Marshall started out performing in high-school talent shows. It was not long after graduating from Berkeley High that he scored his first hit, “Rumors,” in 1986, with his band, Timex Social Club.

Marshall’s career could have taken off at that point. But instead, his life started to derail.

“I was not prepared,” Marshall says. “So I’m bumping my head, skinning my knees at every turn.”

Marshall says his troubles started after he passed up a ten-year record deal on the back of the “Rumors” success because he didn’t want to be tied down.

“We read all the stories about how artists were being treated,” Marshall says. “Prince was complaining. Michael Jackson was complaining.”

He then watched helplessly as Jay King, the producer, formed a new band, Club Nouveau. Marshall says he used some of Timex Social Club’s musical ideas to fuel new pop hits like “Why You Treat Me So Bad” from 1987.

Marshall partly blames himself for his lack of business sense. But he says King and others swindled him out of royalties and credit, leading him down a long, self-destructive path of drug abuse.

“It was bad,” Marshall says. “I was literally trying to kill myself.”

Jay King is based in Sacramento, where he still works in the music business. He says he did nothing wrong, and attributes Marshall’s misfortunes to his drug habit. But King is still in awe of the singer’s voice.

“Even with all of the abuse that he’s put on his voice, it’s so beautiful and resonant that even he can’t destroy it,” King says.

Marshall was lost to crack cocaine for more than 20 years. But he still released memorable music during that period—”I Got 5 On It” included.

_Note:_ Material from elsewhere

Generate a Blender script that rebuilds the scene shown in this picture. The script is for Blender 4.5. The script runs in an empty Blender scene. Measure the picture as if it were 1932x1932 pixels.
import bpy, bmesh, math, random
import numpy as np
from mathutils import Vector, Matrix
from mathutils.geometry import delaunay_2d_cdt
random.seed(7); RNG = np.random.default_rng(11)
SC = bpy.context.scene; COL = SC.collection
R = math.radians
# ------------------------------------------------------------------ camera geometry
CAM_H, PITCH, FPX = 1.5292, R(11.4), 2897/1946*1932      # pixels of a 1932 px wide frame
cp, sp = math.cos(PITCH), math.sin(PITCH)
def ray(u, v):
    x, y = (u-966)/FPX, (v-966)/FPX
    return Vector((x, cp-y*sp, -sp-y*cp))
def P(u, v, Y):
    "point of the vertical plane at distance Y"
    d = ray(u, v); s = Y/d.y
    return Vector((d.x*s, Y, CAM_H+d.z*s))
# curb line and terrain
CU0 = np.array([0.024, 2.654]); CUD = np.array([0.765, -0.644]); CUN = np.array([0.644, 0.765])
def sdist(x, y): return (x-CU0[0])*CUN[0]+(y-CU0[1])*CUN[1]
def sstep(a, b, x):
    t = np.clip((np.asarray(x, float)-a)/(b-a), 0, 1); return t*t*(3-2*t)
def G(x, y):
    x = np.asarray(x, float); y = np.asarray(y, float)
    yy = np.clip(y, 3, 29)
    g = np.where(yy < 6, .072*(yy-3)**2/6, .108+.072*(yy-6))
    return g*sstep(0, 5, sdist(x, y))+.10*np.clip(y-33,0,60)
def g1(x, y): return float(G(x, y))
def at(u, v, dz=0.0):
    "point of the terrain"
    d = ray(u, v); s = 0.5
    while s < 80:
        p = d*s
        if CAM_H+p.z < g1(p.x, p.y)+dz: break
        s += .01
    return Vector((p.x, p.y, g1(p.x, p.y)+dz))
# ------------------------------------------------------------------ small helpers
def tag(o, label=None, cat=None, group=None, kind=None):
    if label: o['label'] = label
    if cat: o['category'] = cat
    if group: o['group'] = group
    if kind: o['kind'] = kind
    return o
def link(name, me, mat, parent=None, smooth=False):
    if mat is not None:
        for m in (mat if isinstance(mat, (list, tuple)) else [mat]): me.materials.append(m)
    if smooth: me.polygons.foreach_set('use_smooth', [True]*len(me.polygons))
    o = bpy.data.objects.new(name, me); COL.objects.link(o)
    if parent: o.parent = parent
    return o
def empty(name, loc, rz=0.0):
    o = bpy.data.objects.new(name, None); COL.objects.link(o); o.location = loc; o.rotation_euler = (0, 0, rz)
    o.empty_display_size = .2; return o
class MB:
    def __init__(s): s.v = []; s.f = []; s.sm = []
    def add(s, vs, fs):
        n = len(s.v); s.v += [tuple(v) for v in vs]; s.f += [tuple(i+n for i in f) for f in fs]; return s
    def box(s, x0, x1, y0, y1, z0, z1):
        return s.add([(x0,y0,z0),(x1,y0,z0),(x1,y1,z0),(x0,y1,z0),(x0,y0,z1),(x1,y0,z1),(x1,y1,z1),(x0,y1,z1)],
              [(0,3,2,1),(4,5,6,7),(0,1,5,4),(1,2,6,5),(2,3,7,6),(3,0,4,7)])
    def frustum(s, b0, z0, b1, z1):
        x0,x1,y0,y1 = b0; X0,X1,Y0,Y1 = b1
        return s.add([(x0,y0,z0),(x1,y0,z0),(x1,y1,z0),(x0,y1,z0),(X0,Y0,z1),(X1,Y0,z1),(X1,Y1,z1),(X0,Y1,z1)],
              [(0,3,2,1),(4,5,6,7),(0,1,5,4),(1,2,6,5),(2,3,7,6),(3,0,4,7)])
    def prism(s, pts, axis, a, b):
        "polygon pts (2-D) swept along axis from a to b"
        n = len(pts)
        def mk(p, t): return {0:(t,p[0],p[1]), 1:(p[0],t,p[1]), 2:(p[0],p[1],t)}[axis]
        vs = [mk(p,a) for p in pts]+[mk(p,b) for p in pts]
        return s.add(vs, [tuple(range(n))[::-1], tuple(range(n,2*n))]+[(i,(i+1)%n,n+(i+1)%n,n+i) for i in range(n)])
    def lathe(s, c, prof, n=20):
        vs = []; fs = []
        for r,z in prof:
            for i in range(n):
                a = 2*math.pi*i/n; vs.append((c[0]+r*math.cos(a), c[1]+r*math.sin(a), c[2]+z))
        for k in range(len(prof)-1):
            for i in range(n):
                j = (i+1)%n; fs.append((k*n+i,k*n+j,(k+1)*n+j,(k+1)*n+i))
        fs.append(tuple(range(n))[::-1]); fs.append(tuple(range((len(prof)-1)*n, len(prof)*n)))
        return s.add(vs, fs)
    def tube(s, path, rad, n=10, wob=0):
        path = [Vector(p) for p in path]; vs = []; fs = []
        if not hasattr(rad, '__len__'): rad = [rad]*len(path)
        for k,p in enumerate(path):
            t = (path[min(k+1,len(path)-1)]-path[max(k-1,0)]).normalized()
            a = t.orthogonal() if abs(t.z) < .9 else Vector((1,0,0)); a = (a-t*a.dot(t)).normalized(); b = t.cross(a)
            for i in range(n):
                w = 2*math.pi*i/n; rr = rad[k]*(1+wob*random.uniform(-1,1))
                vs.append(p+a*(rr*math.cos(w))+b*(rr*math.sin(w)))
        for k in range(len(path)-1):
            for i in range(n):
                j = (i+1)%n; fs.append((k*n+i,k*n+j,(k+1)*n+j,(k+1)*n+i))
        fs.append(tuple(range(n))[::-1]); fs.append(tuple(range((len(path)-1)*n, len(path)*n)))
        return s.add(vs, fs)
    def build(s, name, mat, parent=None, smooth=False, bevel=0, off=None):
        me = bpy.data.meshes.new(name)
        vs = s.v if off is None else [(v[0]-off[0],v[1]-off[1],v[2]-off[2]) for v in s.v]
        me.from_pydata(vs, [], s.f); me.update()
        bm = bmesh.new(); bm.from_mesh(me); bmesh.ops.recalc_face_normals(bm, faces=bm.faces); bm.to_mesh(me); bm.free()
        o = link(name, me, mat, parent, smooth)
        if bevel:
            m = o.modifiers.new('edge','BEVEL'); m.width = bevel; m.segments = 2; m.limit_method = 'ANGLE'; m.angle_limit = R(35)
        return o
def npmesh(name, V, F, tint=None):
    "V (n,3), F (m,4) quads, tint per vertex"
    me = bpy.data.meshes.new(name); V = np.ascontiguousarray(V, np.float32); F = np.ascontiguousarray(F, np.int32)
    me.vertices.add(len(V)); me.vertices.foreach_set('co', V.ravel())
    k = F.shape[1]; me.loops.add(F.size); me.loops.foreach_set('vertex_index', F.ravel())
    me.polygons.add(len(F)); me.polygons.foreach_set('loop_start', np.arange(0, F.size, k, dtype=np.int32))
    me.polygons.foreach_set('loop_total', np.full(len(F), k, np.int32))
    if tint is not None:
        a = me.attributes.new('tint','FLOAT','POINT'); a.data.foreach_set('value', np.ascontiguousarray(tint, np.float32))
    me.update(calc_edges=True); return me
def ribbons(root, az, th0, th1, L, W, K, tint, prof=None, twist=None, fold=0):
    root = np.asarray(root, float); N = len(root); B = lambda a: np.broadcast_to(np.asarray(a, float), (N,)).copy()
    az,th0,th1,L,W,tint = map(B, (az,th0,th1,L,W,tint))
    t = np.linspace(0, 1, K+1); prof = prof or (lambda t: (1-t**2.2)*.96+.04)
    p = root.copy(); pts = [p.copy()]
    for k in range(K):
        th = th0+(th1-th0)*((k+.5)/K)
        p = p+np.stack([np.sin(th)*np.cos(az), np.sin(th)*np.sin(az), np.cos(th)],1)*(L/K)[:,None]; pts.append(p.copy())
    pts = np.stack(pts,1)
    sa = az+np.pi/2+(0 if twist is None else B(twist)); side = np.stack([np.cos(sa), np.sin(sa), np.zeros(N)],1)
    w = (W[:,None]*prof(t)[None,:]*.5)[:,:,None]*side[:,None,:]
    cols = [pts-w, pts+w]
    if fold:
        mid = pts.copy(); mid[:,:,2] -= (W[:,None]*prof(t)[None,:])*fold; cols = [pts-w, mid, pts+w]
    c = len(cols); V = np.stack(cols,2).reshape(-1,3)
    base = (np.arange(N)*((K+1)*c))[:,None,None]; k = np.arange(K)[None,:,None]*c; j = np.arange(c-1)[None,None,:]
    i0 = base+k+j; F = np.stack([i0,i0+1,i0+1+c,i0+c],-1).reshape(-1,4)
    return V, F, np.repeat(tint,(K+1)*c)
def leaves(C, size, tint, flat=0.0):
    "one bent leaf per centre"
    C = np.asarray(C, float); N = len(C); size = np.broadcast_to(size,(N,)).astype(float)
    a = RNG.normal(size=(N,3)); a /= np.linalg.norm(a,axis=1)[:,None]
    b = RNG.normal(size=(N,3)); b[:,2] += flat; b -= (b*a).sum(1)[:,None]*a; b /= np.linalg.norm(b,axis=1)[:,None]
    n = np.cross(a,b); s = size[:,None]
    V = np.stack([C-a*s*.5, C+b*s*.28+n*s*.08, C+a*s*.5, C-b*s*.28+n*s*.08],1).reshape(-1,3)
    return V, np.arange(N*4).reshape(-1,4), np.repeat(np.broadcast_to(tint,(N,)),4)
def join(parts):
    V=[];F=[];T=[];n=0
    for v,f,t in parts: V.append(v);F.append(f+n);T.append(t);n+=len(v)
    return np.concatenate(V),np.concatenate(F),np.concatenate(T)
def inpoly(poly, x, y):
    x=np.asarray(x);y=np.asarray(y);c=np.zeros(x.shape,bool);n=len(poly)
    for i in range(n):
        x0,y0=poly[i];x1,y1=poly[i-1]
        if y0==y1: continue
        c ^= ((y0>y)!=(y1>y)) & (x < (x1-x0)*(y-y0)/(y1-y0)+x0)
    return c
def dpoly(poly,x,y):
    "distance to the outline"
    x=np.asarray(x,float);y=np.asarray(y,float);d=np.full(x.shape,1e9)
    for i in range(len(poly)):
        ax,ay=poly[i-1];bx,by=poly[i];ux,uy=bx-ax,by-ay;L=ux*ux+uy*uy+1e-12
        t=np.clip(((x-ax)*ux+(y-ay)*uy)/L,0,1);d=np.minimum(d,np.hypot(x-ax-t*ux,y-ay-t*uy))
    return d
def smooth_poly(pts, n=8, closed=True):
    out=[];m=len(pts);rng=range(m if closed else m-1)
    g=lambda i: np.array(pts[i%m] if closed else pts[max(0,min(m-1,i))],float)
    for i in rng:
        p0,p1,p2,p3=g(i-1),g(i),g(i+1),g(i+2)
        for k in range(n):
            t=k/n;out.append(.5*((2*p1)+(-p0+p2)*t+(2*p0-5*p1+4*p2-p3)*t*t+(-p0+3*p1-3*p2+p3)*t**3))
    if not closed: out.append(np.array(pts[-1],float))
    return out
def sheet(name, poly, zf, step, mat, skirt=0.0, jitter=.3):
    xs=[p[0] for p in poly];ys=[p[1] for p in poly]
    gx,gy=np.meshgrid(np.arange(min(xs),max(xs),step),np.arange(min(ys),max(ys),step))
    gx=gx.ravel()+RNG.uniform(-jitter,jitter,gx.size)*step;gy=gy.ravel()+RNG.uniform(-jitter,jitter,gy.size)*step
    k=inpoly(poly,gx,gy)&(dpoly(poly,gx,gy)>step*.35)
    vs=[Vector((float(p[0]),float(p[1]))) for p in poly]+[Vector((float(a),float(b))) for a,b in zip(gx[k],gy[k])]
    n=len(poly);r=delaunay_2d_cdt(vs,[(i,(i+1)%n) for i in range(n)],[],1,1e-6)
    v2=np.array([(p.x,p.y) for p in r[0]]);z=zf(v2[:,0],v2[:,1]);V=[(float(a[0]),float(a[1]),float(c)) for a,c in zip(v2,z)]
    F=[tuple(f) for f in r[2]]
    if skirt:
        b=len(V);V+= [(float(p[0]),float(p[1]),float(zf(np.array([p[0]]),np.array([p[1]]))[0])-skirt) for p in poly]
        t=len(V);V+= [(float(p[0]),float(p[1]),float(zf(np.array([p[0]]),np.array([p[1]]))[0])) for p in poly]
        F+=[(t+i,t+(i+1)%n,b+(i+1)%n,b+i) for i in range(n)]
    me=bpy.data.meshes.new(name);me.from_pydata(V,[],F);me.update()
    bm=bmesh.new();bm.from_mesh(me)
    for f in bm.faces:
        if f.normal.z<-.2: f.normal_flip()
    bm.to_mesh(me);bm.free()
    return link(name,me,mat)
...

Since being featured in Us, the track has enjoyed a resurgence in popularity. But Marshall says for years, he wasn’t recognized for it either.

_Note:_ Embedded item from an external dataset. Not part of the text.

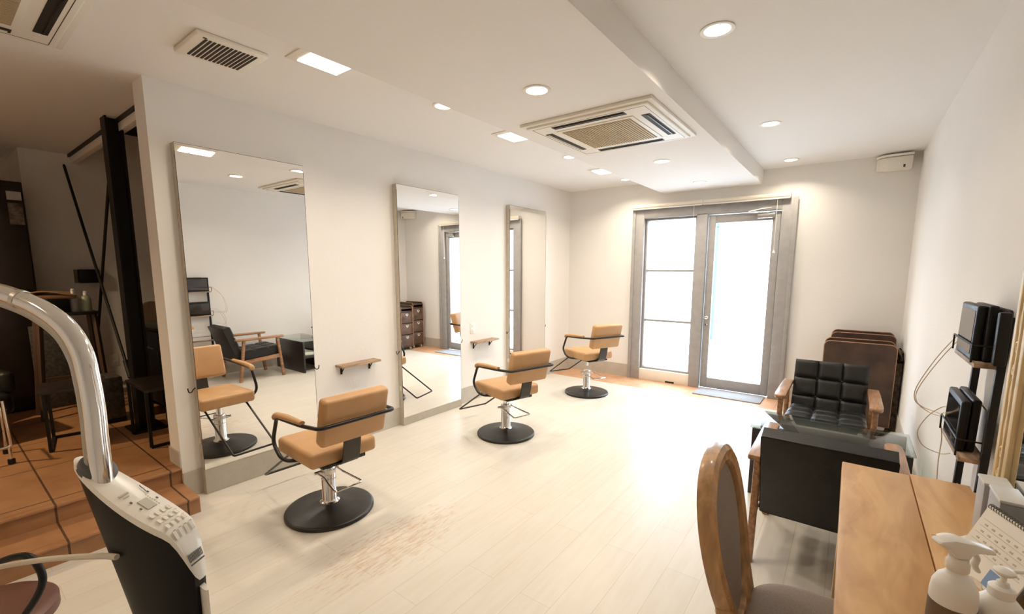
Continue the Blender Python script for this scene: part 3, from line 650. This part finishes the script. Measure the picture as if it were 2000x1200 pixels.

“People who knew me would say, ‘Oh that’s Mike!’ and all that,” he says. “But the radio wasn’t saying my name, and the artists were having shows and not inviting me.”

Michael Marshall
Michael Marshall (Courtesy of Buckshot Photo)

Starting around 2004, with the help of his wife, April, Marshall gradually got clean and sorted out his business affairs.

Now, he says, the royalty checks are flowing in.

He has a new album coming out in October with the Bay Area hip-hop artist EquiptoHe and his co-writers have licensed “I Got 5 On It” to entities such as the Ellen Degeneres Show and Universal Studios. He also runs a marijuana farm in Mendocino County on the side. “It’s a revenue stream,” Marshall says.

And the singer has some new projects in mind, including a cover album of songs by the likes of Simply Red, Anita Baker and James Ingram.

“That’s the guy I emulated my voice after,” he says of Ingram. “I’m a big fan of his.” 

He’d like to license out more of his own songs, as well as covers, to film and TV productions. He credits the filmmakers behind Us and The Last Black Man in San Francisco with helping him get on track.

“They saved my life,” he says. “Otherwise, there would be no second chances for me, and I don’t know what I’d be doing right now.